Geraldine Swayne: People On The Verge Of Action – Interview By Darren Coffield

Geraldine Swayne Fine Art Society London

In our latest in the series of Artist To Artist Darren Coffield interviews the portrait artist Geraldine Swayne who has a new show at London’s Fine Art Society until 19 April 2017. Swayne depicts People on the verge of action populate Geraldine’s paintings, like film stills. The atmosphere is thick with tension and heightened emotion yet the narrative is obscured, like entering a room where a television has been left paused. The scenes are often awkward, haunting, sexy, bizarre, dark, or amusing – maybe all at once. Her oblique narrative references allow the viewer to project their own story onto the works.

DARREN COFFIELD:  I understand that you have a new exhibition opening at the end of the month?

GERALDINE SWAYNE: Yes, it’s a 10 year retrospective at the Fine Art Society in Bond Street. There will be a variety of works some big, some small as well as some works made live on stage working with Faust over the years – maybe even some vinyl!

DARREN COFFIELD:  How did the idea for a 10-year retrospective come about?

GERALDINE SWAYNE: I had just moved to St Leonards-on-Sea and a lot of paintings had been in storage for a long time so it was really interesting to see all the works together for the first time in years.  The curator, Sarah, came down to my studio and with her keen eye picked out paintings and put them together thematically.

DARREN COFFIELD:  You have worked on a very small scale in recent years. Has looking back over your body of work affected your approach to making new works for the exhibition?

GERALDINE SWAYNE: There will be a few new large paintings in the exhibition. I have started painting on a larger scale again and working on the small pieces in tandem at the same time so there is a dialogue going on between the pieces.

DARREN COFFIELD:  How do you paint on stage with the ‘Krautrock’ band Faust?

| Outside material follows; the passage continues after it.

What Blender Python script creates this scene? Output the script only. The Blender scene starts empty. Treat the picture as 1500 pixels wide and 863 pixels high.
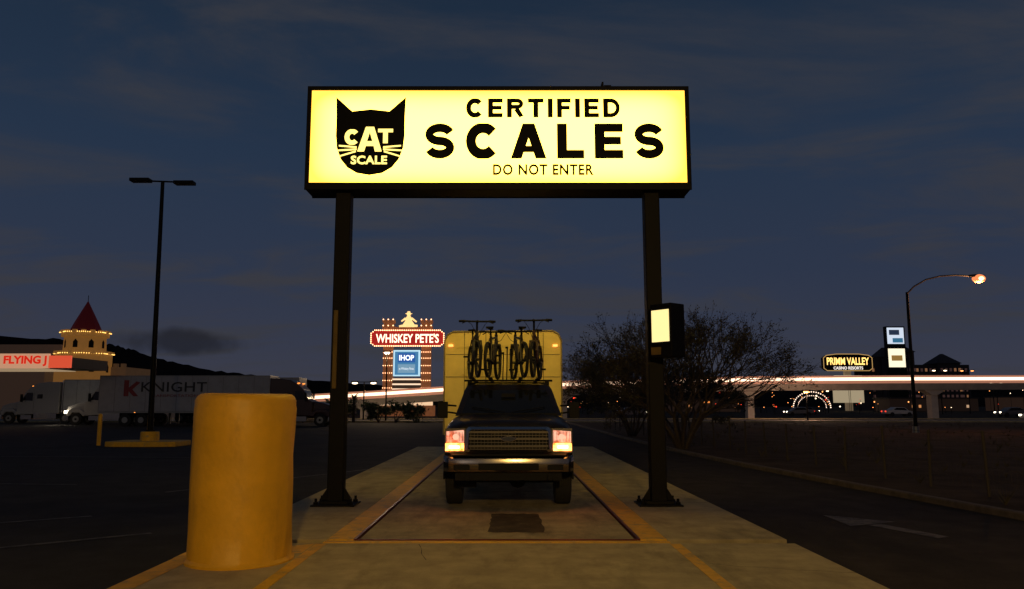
import bpy, math, random
from mathutils import Vector, Matrix
random.seed(7)
S=bpy.context.scene
R=math.radians
try:
    S.view_settings.view_transform='Standard'; S.view_settings.look='None'
    S.view_settings.exposure=0; S.view_settings.gamma=1
except Exception: pass

# ------------------------------------------------------------------ materials
def mat(name,col,rough=.6,metal=0.,emis=None,est=0.,var=0.,vscale=3.,bump=0.,bscale=30.,coat=0.,spec=None,stain=None,sscale=1.,sthr=(.5,.65),sstretch=None):
    m=bpy.data.materials.new(name); m.use_nodes=True
    nt=m.node_tree; N=nt.nodes; L=nt.links; b=N['Principled BSDF']
    b.inputs['Base Color'].default_value=(*col,1); b.inputs['Roughness'].default_value=rough
    b.inputs['Metallic'].default_value=metal
    if spec is not None: b.inputs['Specular IOR Level'].default_value=spec
    if coat: b.inputs['Coat Weight'].default_value=coat; b.inputs['Coat Roughness'].default_value=.08
    tc=N.new('ShaderNodeTexCoord')
    if var>0 or stain:
        n=N.new('ShaderNodeTexNoise'); n.inputs['Scale'].default_value=vscale; n.inputs['Detail'].default_value=9
        n.inputs['Roughness'].default_value=.65
        L.new(tc.outputs['Object'],n.inputs['Vector'])
        r=N.new('ShaderNodeMapRange'); r.inputs['From Min'].default_value=.3; r.inputs['From Max'].default_value=.7
        r.inputs['To Min'].default_value=1-var; r.inputs['To Max'].default_value=1+var
        L.new(n.outputs['Fac'],r.inputs['Value'])
        mx=N.new('ShaderNodeVectorMath'); mx.operation='SCALE'; mx.inputs[0].default_value=col
        L.new(r.outputs['Result'],mx.inputs['Scale'])
        out=mx.outputs['Vector']
        if stain:
            n2=N.new('ShaderNodeTexNoise'); n2.inputs['Scale'].default_value=sscale; n2.inputs['Detail'].default_value=10
            n2.inputs['Roughness'].default_value=.7
            if sstretch:
                mp=N.new('ShaderNodeMapping'); mp.inputs['Scale'].default_value=sstretch
                L.new(tc.outputs['Object'],mp.inputs['Vector']); L.new(mp.outputs['Vector'],n2.inputs['Vector'])
            else: L.new(tc.outputs['Object'],n2.inputs['Vector'])
            r2=N.new('ShaderNodeMapRange'); r2.inputs['From Min'].default_value=sthr[0]; r2.inputs['From Max'].default_value=sthr[1]
            L.new(n2.outputs['Fac'],r2.inputs['Value'])
            mm=N.new('ShaderNodeMix'); mm.data_type='RGBA'
            L.new(r2.outputs['Result'],mm.inputs[0]); L.new(out,mm.inputs[6]); mm.inputs[7].default_value=(*stain,1)
            out=mm.outputs[2]
        L.new(out,b.inputs['Base Color'])
    if bump>0:
        n=N.new('ShaderNodeTexNoise'); n.inputs['Scale'].default_value=bscale; n.inputs['Detail'].default_value=8
        L.new(tc.outputs['Object'],n.inputs['Vector'])
        bp=N.new('ShaderNodeBump'); bp.inputs['Strength'].default_value=bump; bp.inputs['Distance'].default_value=.02
        L.new(n.outputs['Fac'],bp.inputs['Height']); L.new(bp.outputs['Normal'],b.inputs['Normal'])
    if emis:
        b.inputs['Emission Color'].default_value=(*emis,1); b.inputs['Emission Strength'].default_value=est
    return m
def emi(name,col,st): return mat(name,tuple(min(1,c*.5) for c in col),.5,emis=col,est=st)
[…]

GERALDINE SWAYNE: It’s a Fluxus thing in terms of you are where you are in the context of a live stage performance and we use any materials which come to hand. We would also order a certain amount of paint, fabric, stone etc before the show. So, for example, there might be a certain point in the show where a sculptor starts to sculpt,  old ladies begin knitting or I begin to paint on stage whilst the band are playing.

DARREN COFFIELD:  Do the audience get to participate?

Laurel Canton 2014
Laurel Canton 2014

GERALDINE SWAYNE:  No, it’s a spectacle but sometimes there are audience members who get involved. We might pass the painting around and someone would decide to destroy it. The ones that survived sometimes went on to become record covers for the band after the show.

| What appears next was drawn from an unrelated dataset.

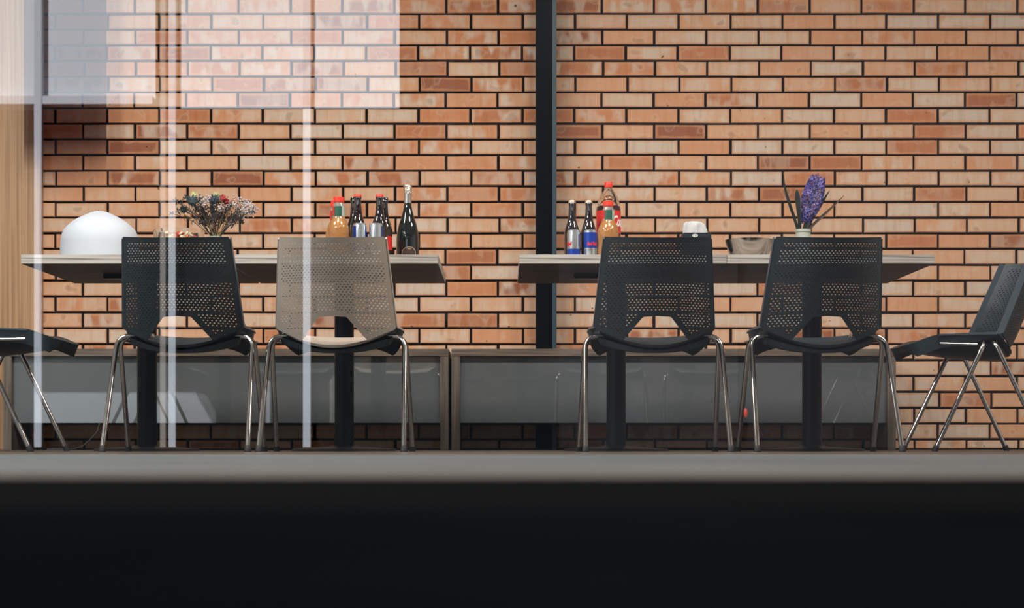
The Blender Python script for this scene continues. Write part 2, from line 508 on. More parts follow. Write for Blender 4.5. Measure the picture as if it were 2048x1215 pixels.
# thin cable hanging from under the left bench on to the floor
Yc = 7.62
bm = bmesh.new(); tube(bm, [(ax(199, 7.73), 7.73, 0.119), (ax(194, 7.70), 7.70, 0.082), (ax(180, Yc), Yc, 0.045), (ax(165, Yc), Yc, 0.018), (ax(148, Yc-0.05), Yc-0.05, 0.004), (ax(120, Yc-0.1), Yc-0.1, 0.0035), (ax(95, Yc-0.05), Yc-0.05, 0.0035)], 0.0025, 8)
tag(obj('cable', bm, mat('cable_grey', (0.10, 0.10, 0.10), 0.5), None, 60), 'thin grey cable curving down to the floor under the left bench', 'cable')
# white planter outside whose image shows in the gloss panel
bm = bmesh.new()
x0, x1, x2 = -6.3, -4.15, -3.75
vs = [bm.verts.new(p) for p in ((x0, -8, 0), (x2, -8, 0), (x1, -8, 0.7), (x0, -8, 0.7), (x0, -7.2, 0), (x2, -7.2, 0), (x1, -7.2, 0.7), (x0, -7.2, 0.7))]
for f in ((0, 1, 2, 3), (4, 5, 6, 7), (0, 1, 5, 4), (1, 2, 6, 5), (2, 3, 7, 6), (3, 0, 4, 7)): bm.faces.new([vs[i] for i in f])
struct(obj('planter_wall', bm, white_paint))

# ------------------------------------------------------------------ tables
TY0, TY1 = 6.45, 7.25
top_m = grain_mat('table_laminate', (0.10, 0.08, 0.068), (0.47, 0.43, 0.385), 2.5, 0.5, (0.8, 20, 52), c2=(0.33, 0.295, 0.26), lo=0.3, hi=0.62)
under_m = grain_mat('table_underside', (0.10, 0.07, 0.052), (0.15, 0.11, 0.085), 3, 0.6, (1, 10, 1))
TZ = az(508.5, TY0)
def make_table(cx, label):
    cy = (TY0+TY1)/2
    t = thing('cafe_table', label, 'table', (cx, cy, 0), 0, 'square pedestal tables in the row')
    hw = 0.394; hd = 0.40
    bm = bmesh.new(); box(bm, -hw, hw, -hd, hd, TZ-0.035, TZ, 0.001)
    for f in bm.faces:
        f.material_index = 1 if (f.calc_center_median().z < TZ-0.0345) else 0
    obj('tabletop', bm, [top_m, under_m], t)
    bm = bmesh.new()
    box(bm, -0.17, 0.17, -0.03, 0.03, TZ-0.055, TZ-0.0352, 0.002); box(bm, -0.03, 0.03, -0.17, 0.17, TZ-0.0549, TZ-0.0353, 0.002)
    obj('mounting_plate', bm, M['black_metal'], t)
    bm = bmesh.new(); lathe(bm, [(0.039, 0.015), (0.039, TZ-0.0555)], 40)
    obj('pedestal', bm, M['black_metal'], t, 40)
    bm = bmesh.new(); lathe(bm, [(0.21, 0.0), (0.21, 0.006), (0.205, 0.009), (0.06, 0.018), (0.05, 0.022), (0.0, 0.022)], 56)
    obj('base', bm, M['black_metal'], t, 40)
    return t
tabs = [(ax(249.5, TY0), 'square pedestal table under the white dome and dried flowers, leftmost table'),
        (ax(668.5, TY0), 'square pedestal table carrying the sparkling wine bottle, behind the beige chair'),
        (ax(1246, TY0), 'square pedestal table carrying the cola bottle and tissue box'),
        (ax(1662, TY0), 'square pedestal table under the blue hyacinth, rightmost table')]
tprev = None
for x, lb in tabs:
    if tprev is None: tprev = make_table(x, lb)
    else: dup(tprev, (x, (TY0+TY1)/2, 0), 0, lb)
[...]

DARREN COFFIELD:  Art and music have had a long relationship in the history of art. Do they feed one another in your work?

GERALDINE SWAYNE:  They do but not in a literal way. They are different but the desire is the same. It’s about exposing yourself. I worked with a theatre group which was very overt about the desire to show and wanting everyone to enjoy the work in the same way. There seems to be more of a scene for this in New York where my work is better understood.

DARREN COFFIELD:  You are a figurative artist and figurative art has been out of favour for a very long time. How do you feel now it’s suddenly back in vogue?

GERALDINE SWAYNE:  It’s brilliant. I remember when Freeze happened and the YBAs came along. I began thinking that figurative painting was dead in the water. But it is delightful to go in the gallery now and see that the audience for figurative has grown. Of course, there were exceptions like Chantel Joffe but it feels brilliant that there is a newly receptive audience for what I paint. It feels like  I have a voice again.

DARREN COFFIELD:  You have become part of the East London art world diaspora which has scattered around the Kent coastline. How do you feel about that?

GERALDINE SWAYNE:  It is really sad. I feel sad for the younger generation that there isn’t the time and space available for them to make stuff. You need places you can go that nobody necessarily knows about and where nobody’s watching, but you’re with each other in a community and you can do your own thing. That appears to have completely gone now in London. I remember exploring, making art and forging friendships in these cultural creeks in London’s East End. But as soon as something became known or recognised it would be eaten up and co-opted. I know many artists really struggling in their 50s.  Yeah, there were a lot of pragmatic reasons why I had to leave London.

DARREN COFFIELD: As we are marking a retrospective of your work. I would like you to imagine that you have access to a time machine. What piece of advice would you like to go back and say to your younger self?

GERALDINE SWAYNE:  In terms of the work, trust the subconscious side of your brain. I have been extremely lucky but I have also trusted that part of the brain which isn’t thinking critically or rationally and this has served me well in my work. In terms of being a happier person? Say what you want and don’t try to be what you think other people want you to be.

Geraldine Swayne – Fine Art Society London until 19 April 2017.